On the question of limitation I am compelled to differ from the opinion expressed by Mr. Justice Loch.
It appears to me that any possession not obtained by force or fraud would be bond fide possession sufficient to take the case out of the Statute.
In the present instance, the test, as it seems to me, would be the accruing of the defendant''s cause of action, if he had brought the suit, instead of the plaintiffs. Could he in the years 1863 and 1865, whilst he was in possession under the order of the Civil Court, have brought a suit for recovery of possession?
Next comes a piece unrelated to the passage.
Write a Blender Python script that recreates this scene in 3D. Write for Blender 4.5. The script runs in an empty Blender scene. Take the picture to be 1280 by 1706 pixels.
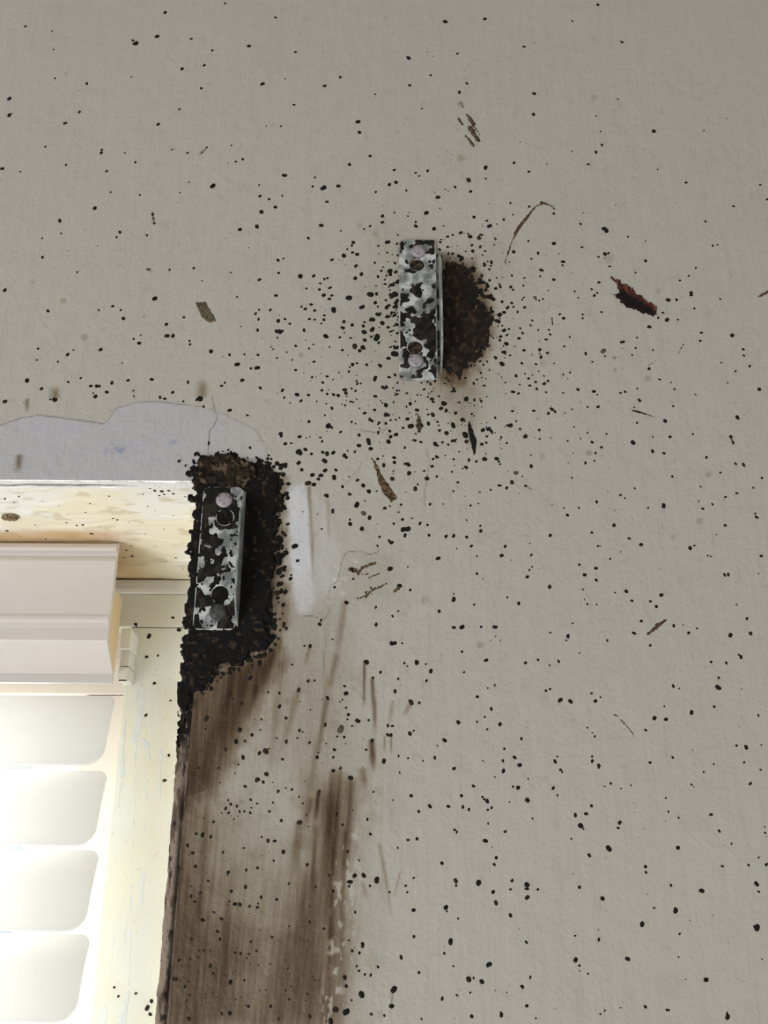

I think not; he would have been told that, so long as he retained the possession given to him by the Civil Court, he had no cause of action, and if he brought an action after subsequent dispossession, his time for suing would run from the date of that dispossession; and if so, his possession, though under a mistake of the Civil Court, would still be legally an adverse possession against the opposite party.
It is not, in this instance, the case of a wrong-doer getting possession of property not belonging to him, and then seeking to take advantage of his own wrong doing, but of an honest litigant, fighting for what he considered his rights, and being put in possession, however erroneously, by the order of a competent Court. For the rest, I concur in the judgment proposed by my learned colleague.